Fifty years after Martin Luther King's March on Washington, we don't have to dream about people returning love for hate. This woman gives us the strongest proof of King's wisdom that "returning violence for violence multiplies violence, adding deeper darkness to a night already devoid of stars... Hate cannot drive out hate: only love can do that."

After the Sandy Hook massacre, some proposed arming teachers and school staff saying "only a gun will stop a man with a gun." This summer while schools around the country were building blockades and teachers were given free target practice at gun ranges, there was little talk of how school staff could learn to talk down a gunman.

At a time when schools and parents are pushing kids to take more math and science classes, you'd think that society's hope for all its problems could be found in machinery.

Wrong. It turns out that the authentic social skills of a calm, courageous, gentle and humble leader are more powerful than any weapon or security technology in convincing an armed gunman to surrender before his planned school massacre.

Antoinette Tuff is a national hero. This is legendary. Her story must be shared, passed onto future generations.

Learning to talk down a gunman is not some top-secret strategy. FBI agents learn how to talk down gunman. They use the same skills we teach in conflict transformation and peacebuilding. Listen, ask questions, share stories, show compassion.

The men who commit mass murders are mostly mentally unstable, insecure, and desperate. They commit these atrocities in a perverse desire to get respect and earn attention. They want desperately to be loved, to be listened to. And most Americans know this, favoring greater psychological support in schools to prevent gun violence.

It is hard to have compassion for the mass gunman of the world. They are brutal and grotesque. They are hard to love. But someone had taught Antoinette Tuff that loving someone like this gunman was the right strategy. Hmmm. Loving your enemy. That is radical.

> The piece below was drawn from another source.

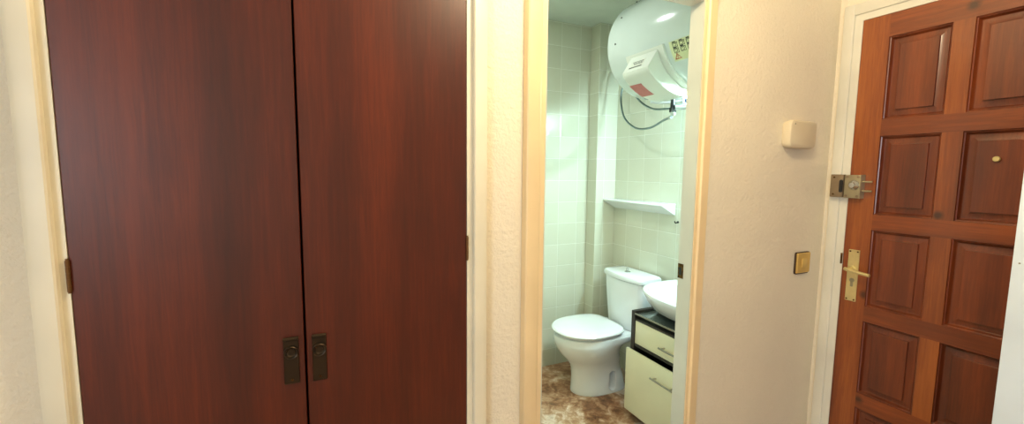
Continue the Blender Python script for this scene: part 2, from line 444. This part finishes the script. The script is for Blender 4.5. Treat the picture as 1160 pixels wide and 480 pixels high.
# rim lock
b = box(BM(), XD-.030, XD-.0002, .926, .9805, 1.345, 1.436, .002)
lk = obj('rim_lock', b, M['lock_box'], ed, label='nickel rim lock box')
prof = [(.020, 0), (.017, .005), (.012, .010), (.010, .014), (.004, .0155)]
n = 24; rings = [[(XD-.030-h_, .948+r*math.cos(a), 1.396+r*math.sin(a)) for a in [2*PI*k/n for k in range(n)]] for r, h_ in prof]
obj('cylinder_boss', loft(BM(), rings), M['chrome'], lk)
for y, z in ((.972, 1.353), (.972, 1.428), (.934, 1.353), (.934, 1.428)): obj('screw', disc(BM(), (XD-.0305, y, z), 'X', .005, .003, 12, .001), M['keeper'], lk)
for z in (1.410, 1.374): obj('bolt', tube(BM(), [(XD-.016, .926, z), (XD-.016, .893, z)], .0040, 10), M['lock_box'], lk)
obj('edge_plate', bx(XD-.0315, XD-.0005, .9245, .9262, 1.344, 1.437), M['lock_box'], lk)
b = BM(); disc(b, (XD-.001, .579, 1.491), 'X', .0085, .011, 20, .002)
obj('peephole', b, M['brass'], ed, label='small brass peephole')

# white door standing open at the right
wd = thing('door_2', (1.42, .02, 0), 'plain white door standing open in front of the entry door', 'door', kind='structure')
b = bx(1.40, 1.44, -.33, .3752, .008, 2.03, bev=.002)
obj('leaf', b, M['door_white'], wd)
b = BM(); disc(b, (1.3994, .3638, 1.2477), 'X', .0017, .0014, 10); obj('screw', b, M['steel'], wd)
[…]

These just happen to be the same skills taught in most religious traditions and among secular humanists.

We need all kinds of security strategies. Sure, technology, science, and math hold answers to many of humanity's problems. But guns won't make schools safer.

What would have happened if Antoinette Tuff pulled out a gun and shouted threatening messages at the gunman? I don't think the armed man would have surrendered. We might all be sitting again with our box of tissues wondering how we can let the children of the world go to school in such a brutish world.

But today instead of wads of wet tissues we have a story that speaks to a power that Martin Luther King spoke of 50 years ago in his "I have a dream" speech. There is no better way to mark this 50th anniversary of the March on Washington than to line up behind Antoinette Tuff.

I have a dream of teaching our kids to love, to be courageous and gentle, to be humble leaders, to be highly skilled communicators, to practice loving those who are hard to love... I have a dream of kids in every grade and in every school learning how to relate to each other and a sometimes brutal world in classes that teach social skills. It will be this "social technology" not just science and machines, that will help the next generation make this world a safer place.